Question

Benzoic acid \(\left(K_{\mathrm{a}}=6.6 \times 10^{-5}\right)\) is present in many berries. Calculate the \(\mathrm{pH}\) and \(\%\) ionization of a \(726-\mathrm{mL}\) solution that contains \(0.288 \mathrm{~mol}\) of benzoic acid.

Short answer

Question: Calculate the pH and percentage ionization of a benzoic acid solution with a volume of 726 mL and containing 0.288 mol of benzoic acid, given a Ka value of 6.6 x 10^-5. Answer: The pH of the benzoic acid solution is approximately 2.301, and the percentage ionization is approximately 1.26%.

Step-by-step solution

Calculate the initial concentration of benzoic acid

Given the amount of benzoic acid (0.288 mol) and the volume of the solution (726 mL), we can calculate the initial concentration of benzoic acid ([C7H5O2]): Initial concentration (\(C_{C7H5O2}\)) = \(\frac{0.288~\text{mol}}{0.726~\text{L}} = 0.397~\text{M}\)

Write the Ka expression

For benzoic acid in equilibrium with its ions, the reaction is: \(C7H5O2 (aq) \rightleftharpoons C7H5O2^- (aq) + H^+ (aq)\). The equilibrium constant \(K_a\) for benzoic acid is given. Write the equilibrium expression for the reaction: \(K_a = \frac{[C7H5O2^-][H^+]}{[C7H5O2]}\)

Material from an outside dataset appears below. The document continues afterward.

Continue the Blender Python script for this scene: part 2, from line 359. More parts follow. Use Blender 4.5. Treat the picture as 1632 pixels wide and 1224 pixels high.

Calculate the concentration of H+ ions

Let the concentration of H+ ions (\(x\)) increase at equilibrium. Then, \(K_a = \frac{x^2}{0.397 - x}\). Solve for the concentration of H+ ions (\(x\)) using the given value of \(K_a = 6.6 \times 10^{-5}\): \(6.6 \times 10^{-5}= \frac{x^2}{0.397 - x}\). To simplify calculations, we can assume \(x << 0.397\), which gives: \(x^2 = 6.6 \times 10^{-5} \times 0.397\). Solving for \(x\), we get \(x = 4.999 \times 10^{-3}~\text{M}\) representing the concentration of H+ ions.

Calculate the pH of the solution

Now that we have the concentration of H+ ions, we can calculate the pH using the formula: \(pH = -\log_{10}[H^+]\). \(pH = -\log_{10}(4.999 \times 10^{-3}) \approx 2.301\). The pH of the solution is approximately 2.301.

Calculate percentage ionization

To find the percentage ionization of benzoic acid (BA), we first need to calculate the ratio of ionized BA (H+ ions) to the initial BA concentration: \(\%~\text{ionization} = \frac{[H^+]}{C_{C7H5O2}} \times 100\%\). \(\%~\text{ionization} = \frac{4.999 \times 10^{-3}}{0.397} \times 100\% \approx 1.26\%\). The percentage ionization of the benzoic acid solution is approximately 1.26%.